14 écoles de la fonction publique travaillent donc actuellement à élaborer un dispositif commun de formations qui devraient pour l’essentiel être dispensées à distance, sans que la nature de l’accompagnement pédagogique encadrant ces modules ou du travail personnel attendu des élèves ne soit encore clairement établie. Dès la réunion des directeurs et directrices du réseau des écoles de service public (RESP) à laquelle nous avions participé en octobre 2020, 4 thématiques émergeaient : la transformation numérique, les inégalités sociales, le rapport à la science, la transition écologique. Une cinquième apparaît désormais dans la liste, de manière légitime, puisqu’il s’agit des principes républicains et de la laïcité.  

Les conservateurs doivent-ils « en être ou ne pas en être » ? Il n’appartient pas à l’Enssib de répondre seule à cette question, qui intéresse l’ensemble des filières « bibliothèque », de l’État comme de la fonction publique territoriale. Il est probable qu’après cette première vague, de nouveaux arbitrages seront rendus, ce qui permettra à d’autres formations de rejoindre le dispositif, dans un second temps. Les thématiques du tronc commun entrent en résonance avec certains enseignements dispensés à l’Enssib, qui s’interroge déjà sur la manière dont elle pourrait intégrer les modules à ses dispositifs de formation, voire y contribuer : il lui semblerait notamment important que les cadres de la haute fonction publique soient formés aux grands enjeux informationnels, un sujet que celui de la transformation numérique n’épuise pas.

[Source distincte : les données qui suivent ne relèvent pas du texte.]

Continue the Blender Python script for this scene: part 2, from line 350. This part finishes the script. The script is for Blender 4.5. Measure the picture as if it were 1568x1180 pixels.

Le 3 mai prochain, la première édition de leurs assises, que plusieurs promotions de conservateurs.trices territoriaux.ales de bibliothèques organiseront en partenariat avec l’Institut national des études territoriales (INET), abordera le sujet. Ces assises visent - selon l’invitation reçue à y participer - à « rendre visible la contribution de la lecture publique aux politiques portées par les collectivités territoriales, positionner le cadre d’emploi et formuler un projet d’avenir pour en défendre le statut » : une initiative que nous ne pouvons que saluer et relayer.